WHAT THE TASK ASKS. For the material that follows, list every line containing the word "scene".

DATA LINES.
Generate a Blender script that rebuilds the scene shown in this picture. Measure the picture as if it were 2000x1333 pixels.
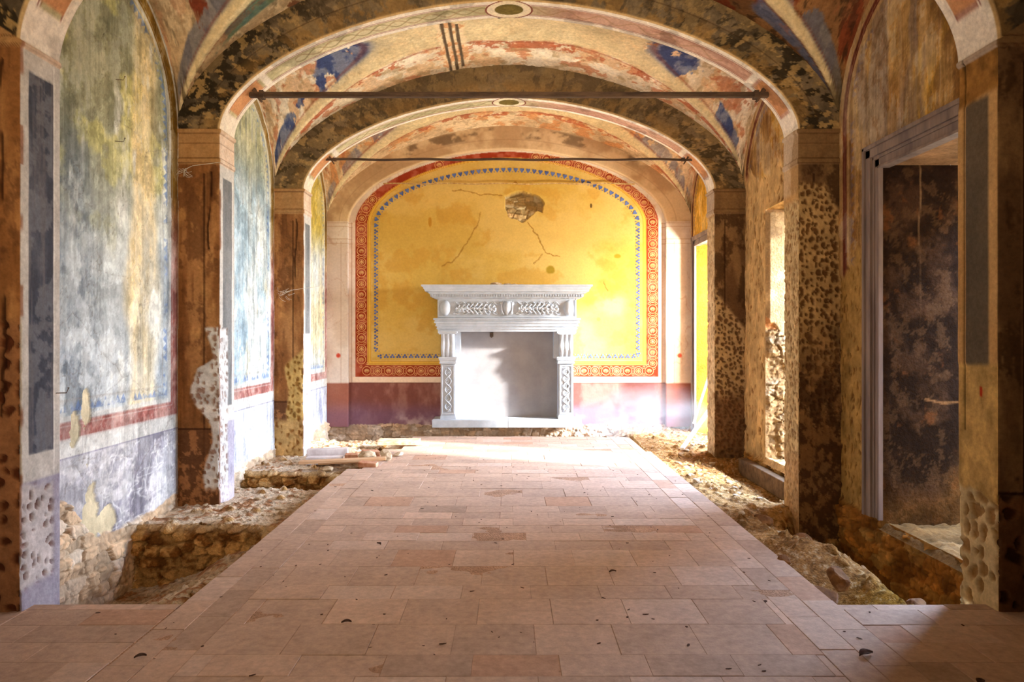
import bpy, bmesh, math, random
import numpy as np
from mathutils import Vector, Matrix
PI = math.pi
R = math.radians
random.seed(7)
for o in list(bpy.data.objects):
    bpy.data.objects.remove(o, do_unlink=True)
S = bpy.context.scene
COL = S.collection

# ------------------------------------------------------------------ camera, light, exposure
cam_d = bpy.data.cameras.new('camera'); cam = bpy.data.objects.new('camera', cam_d); COL.objects.link(cam)
cam_d.sensor_width = 36.0; cam_d.lens = 24.0
cam.location = (0, 0, 1.42); cam.rotation_euler = (R(90), 0, 0)
cam_d.shift_x = 0.003; cam_d.shift_y = -0.00575
cam_d.clip_start = 0.05
S.camera = cam
S.view_settings.view_transform = 'Standard'; S.view_settings.look = 'None'
S.view_settings.gamma = 1.0; S.view_settings.exposure = 0.1
S.view_settings.use_curve_mapping = False
try:
    S.cycles.max_bounces = 8; S.cycles.diffuse_bounces = 5
except Exception: pass

W = bpy.data.worlds.new('sky'); S.world = W; W.use_nodes = True
bg = W.node_tree.nodes['Background']
tc = W.node_tree.nodes.new('ShaderNodeTexCoord'); sp = W.node_tree.nodes.new('ShaderNodeSeparateXYZ')
rp = W.node_tree.nodes.new('ShaderNodeValToRGB')
W.node_tree.links.new(tc.outputs['Generated'], sp.inputs[0]); W.node_tree.links.new(sp.outputs['Z'], rp.inputs[0])
rp.color_ramp.elements[0].position = 0.0; rp.color_ramp.elements[0].color = (0.80, 0.88, 1.0, 1)
rp.color_ramp.elements[1].position = 0.6; rp.color_ramp.elements[1].color = (0.42, 0.62, 1.0, 1)
W.node_tree.links.new(rp.outputs[0], bg.inputs[0]); bg.inputs[1].default_value = 57.0

def light(name, kind, loc, rot, energy, color, **k):
    d = bpy.data.lights.new(name, kind); d.energy = energy; d.color = color
    for a, v in k.items(): setattr(d, a, v)
    o = bpy.data.objects.new(name, d); COL.objects.link(o); o.location = loc; o.rotation_euler = rot
    return o
def aim(frm, to):
    return (Vector(to) - Vector(frm)).to_track_quat('-Z', 'Y').to_euler()
# low sun coming in through the openings of the right wall
light('sun', 'SUN', (9, 0, 6), aim((0, 0, 0), (-0.887, 0.342, -0.314)), 19.0, (1.0, 0.95, 0.88), angle=R(3.0))
# added warm fill lights in the rear of the hall, turned to the vaults
light('fill_light', 'SPOT', (-0.7, -0.9, 1.9), aim((-0.7, -0.9, 1.9), (-.6, 7, 4.0)), 780, (1.0, 0.74, 0.48), spot_size=R(112), spot_blend=1.0, shadow_soft_size=0.5)
light('fill_light', 'SPOT', (0.8, 1.9, 2.2), aim((0.8, 1.9, 2.2), (0, 7, 4.7)), 360, (1.0, 0.76, 0.50), spot_size=R(95), spot_blend=1.0, shadow_soft_size=0.35)
# bright fill light added behind the far right doorway, about as high as the mantel shelf
light('fill_light', 'POINT', (3.35, 9.35, 2.26), (0, 0, 0), 360, (1.0, 0.94, 0.78), shadow_soft_size=0.10)
# light portals at the outer mouths of the three openings
for y0, y1, z0, z1 in ((3.95, 5.22, 0, 2.72), (6.35, 7.61, .06, 2.82), (8.75, 10.42, -.1, 2.8)):
    p = light('portal', 'AREA', (3.90, (y0 + y1) / 2, (z0 + z1) / 2), (0, R(90), 0), 1, (1, 1, 1), shape='RECTANGLE', size=z1 - z0, size_y=y1 - y0)
    p.data.cycles.is_portal = True
# ------------------------------------------------------------------ numbers of the hall (metres)
HW, WW, TK, SPR, RISE, XRISE = 2.50, 2.86, 0.31, 3.20, 1.11, 1.50     # pier face, wall face, arch thickness, spring, rises
BAY = 2.413
def AY(k): return 3.49 + BAY * k
ENDY = 10.81
OPEN = {0: (2.9, 5.22, 0.0, 2.72), 1: (6.35, 7.61, 0.06, 2.82), 2: (8.75, 10.42, -0.10, 2.80)}   # y0, y1, z0, z1 of the openings by bay
OPEN[0] = (3.95, 5.22, 0.0, 2.72)

# ------------------------------------------------------------------ numpy noise
def h2(ix, iy, seed=0):
    ix = ix.astype(np.int64); iy = iy.astype(np.int64)
    n = (ix * 374761393 + iy * 668265263 + seed * 1442695041) & 0xffffffff
    n = ((n ^ (n >> 13)) * 1274126177) & 0xffffffff
    n = (n ^ (n >> 16)) & 0xffffffff
    return n.astype(np.float64) / 4294967295.0
def vn(x, y, seed=0):
    ix = np.floor(x); iy = np.floor(y); fx = x - ix; fy = y - iy
    fx = fx * fx * (3 - 2 * fx); fy = fy * fy * (3 - 2 * fy)
    a = h2(ix, iy, seed); b = h2(ix + 1, iy, seed); c = h2(ix, iy + 1, seed); d = h2(ix + 1, iy + 1, seed)
    return (a + (b - a) * fx) * (1 - fy) + (c + (d - c) * fx) * fy
def fbm(x, y, seed=0, o=4, g=0.5):
    t = 0; a = 1.0; s = 0
    for i in range(o):
        t = t + a * vn(x * 2 ** i + 17.3 * i, y * 2 ** i - 9.1 * i, seed + i); s += a; a *= g
    return t / s
def wor(x, y, seed=0):
    ix = np.floor(x); iy = np.floor(y)
    f1 = np.full(x.shape, 9.0); f2 = np.full(x.shape, 9.0); idv = np.zeros(x.shape)
    for dx in (-1, 0, 1):
        for dy in (-1, 0, 1):
            cx = ix + dx; cy = iy + dy
            px = cx + 0.15 + 0.7 * h2(cx, cy, seed); py = cy + 0.15 + 0.7 * h2(cx, cy, seed + 5)
            d = np.hypot(px - x, py - y); i2 = h2(cx, cy, seed + 9)
            n = d < f1
            f2 = np.where(n, f1, np.minimum(f2, d)); idv = np.where(n, i2, idv); f1 = np.where(n, d, f1)
    return f1, f2, idv
def sm(a, b, x):
    t = np.clip((x - a) / (b - a + 1e-12), 0, 1); return t * t * (3 - 2 * t)
def box1(x, a, b, s=0.01): return sm(a - s, a + s, x) * (1 - sm(b - s, b + s, x))
def C3(r, g, b): return np.array([r, g, b], float) / 255.0
def mx(a, b, m):
    m = np.asarray(m)[..., None]
    return a * (1 - m) + b * m
def full(shape, c): return np.ones(shape + (3,)) * c
def seg(u, v, pts, w):           # distance mask to a polyline
    d = np.full(u.shape, 9.0)
    for (a, b), (c, e) in zip(pts[:-1], pts[1:]):
        vx, vy = c - a, e - b; L = vx * vx + vy * vy + 1e-9
        t = np.clip(((u - a) * vx + (v - b) * vy) / L, 0, 1)
        d = np.minimum(d, np.hypot(u - a - t * vx, v - b - t * vy))
    return 1 - sm(w * 0.5, w, d)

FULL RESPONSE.
Generate a Blender script that rebuilds the scene shown in this picture. Measure the picture as if it were 2000x1333 pixels.
S = bpy.context.scene